Are traditional office hours obsolete?

February 23, 2018    Andrew Peers     

While the working day is still 9-5pm for many UK employees, a growing number of businesses are embracing the flexibility of the digital age and empowering employees to choose for themselves.

For generations, we have been socialised to accept that work occurs between 9am and 5pm in a fixed office location but now, thanks to the combined effects of technology, telecommuting, and automation, flexible working and employee autonomy is on the rise.

By law, all employees who have worked for their employer for more than 26 weeks now have the right to request flexible working and the appetite to take advantage of this is strong. A survey of British employees revealed that flexible working was the most sought-after improvement from UK employers (40%) and that better use of technology to allow more efficiency at work (26%), shorter working days (26 per cent) and remote working (24%) were also in demand.

However, despite the very clear and growing appetite for greater flexibility (something that is reflected in half of UK employers now offering flexible working options) there is still some reticence amongst some organisations to make the move. In part, this is likely to be due to the magnitude of the transition and the far-reaching operational considerations it presents, as well as uncertainty about the process itself and how to get started.

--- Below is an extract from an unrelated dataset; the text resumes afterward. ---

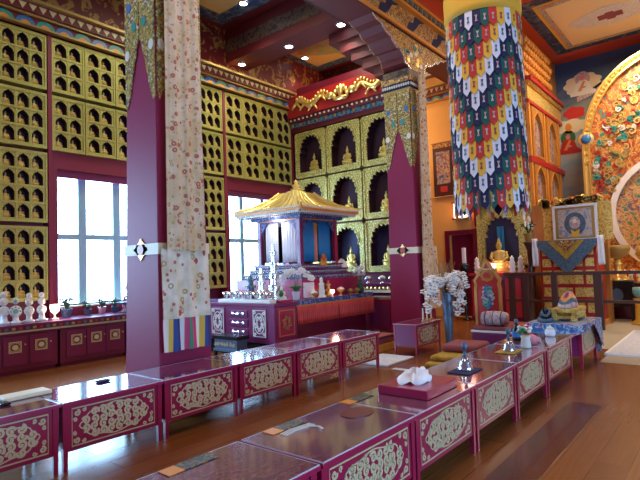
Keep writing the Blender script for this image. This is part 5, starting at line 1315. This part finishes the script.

It’s true that a business decision of this scale and magnitude requires real strategic consideration and complete buy-in from the board, therefore it is prudent to start by asking a few salient questions of the organisation and what it hopes to achieve. Typical questions include how will it impact service delivery if hours change? will you require a set of core hours that all employees have to work to ensure continuity? how much investment in technology is required in order to make it possible? how you will carefully manage the transition to ensure there is minimal disruption? And how much value would the move have to both your employees and organisation as a whole? These answers can help to set out the scale of the task and identify the stages you need to follow, as well as what information is needed to create and present a compelling business case for change.

Due consideration should also be given to securing employee support by explaining what the move to flexible working means in real terms. This is likely to require debunking some myths (as flexible working is sometimes seen as ‘unauthorised leave’ by older generations) and providing guidelines as to what is expected under the new rules.

A pilot scheme can provide a useful starting point, assuming the technological infrastructure is already in place, to test and fine-tune a flexible working model before committing to it fully. Once explained properly to employees and clients alike, a pilot allows you capture qualitative feedback from employees and quantitative data about how it has affected service delivery and client satisfaction. From this it will be possible to establish how well flexible working supports your business and what adjustments need to be made to suit the organisation’s ongoing needs.

All too often conversations about flexible working focus on the benefits for employees and how greater flexibility impacts their work life balance, with much less regard for the business rationale. Flexible working can help to reduce absenteeism, increase productivity and dramatically improve employee engagement and loyalty too. It can open up access to new pools of talent, encouraging people back into the workplace such as parents of young children, thereby reducing staff attrition and the hefty costs attached with finding and training new members of the team.

Although flexible working is still a long way from being universal, it is on the rise and we can expect to see traditional 9-5 office hours become obsolete in many sectors over the next few years. What’s important now is that the wide-ranging business benefits of flexibility start to be felt by all corners of the economy and that employee autonomy is embraced and harnessed as a powerful enabler of transformational change and heightened productivity.